5. Learned Advocate Mr. Kulkarni, on the other hand, contends that orders passed by the Debts Recovery Tribunal and the Debts Recovery Appellate Tribunal are just and proper, and call for no interference in the writ jurisdiction. He points out that the petitioners are defaulters and clubbing their ten accounts together, the respondent-Bank has worked out their liability which is more than rupees one crore. He states that as against this, the petitioners have offered only Rs. 33,00,000-00. He, therefore, states that the petitioners are only interested in delaying the matter and writ petition should be dismissed.
6. After hearing the parties and also after perusing earlier orders passed by this Court, it is apparent that the talks of compromise were going on between the parties. In such circumstances, it was felt by us that when service of initial notice itself is in dispute, the petitioners can be given one opportunity, provided they complete the payment of certificate amount.
7. The learned Counsel for the petitioners has stated that if a reasonable period is granted, the petitioners will complete said payment, provided they are given opportunity to place their case on merits before the Debts Recovery Tribunal.
8. Learned Advocate Mr.

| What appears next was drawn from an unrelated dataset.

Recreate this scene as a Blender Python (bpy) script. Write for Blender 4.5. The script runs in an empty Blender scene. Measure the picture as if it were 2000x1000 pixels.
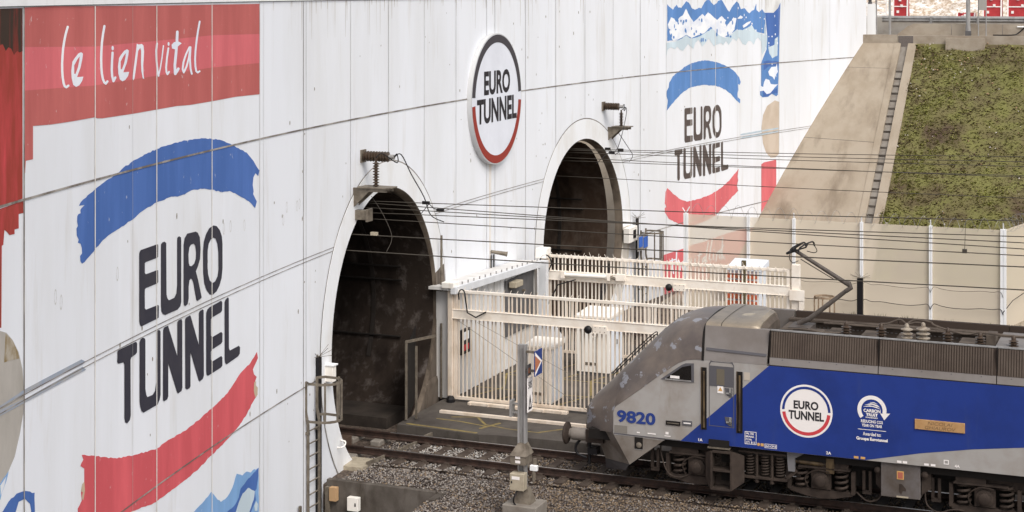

Kulkarni objects to this. He states that more than a reasonable time has already been given and considering the attitude of present petitioners, it will be a misplaced sympathy.
9. As the petitioners have already shown their bona fides by depositing Rs. 3,44,000-00, and have also offered to pay certain more amounts as a part of compromise, and before us they have expressed their readiness and willingness to complete the payment as mentioned in the Certificate within a reasonable time, we grant one more opportunity to the petitioners. Earlier orders in this writ petition itself show that efforts to compromise the dispute were going on between parties and petitioners cannot be said to be acting negligently or mala fide.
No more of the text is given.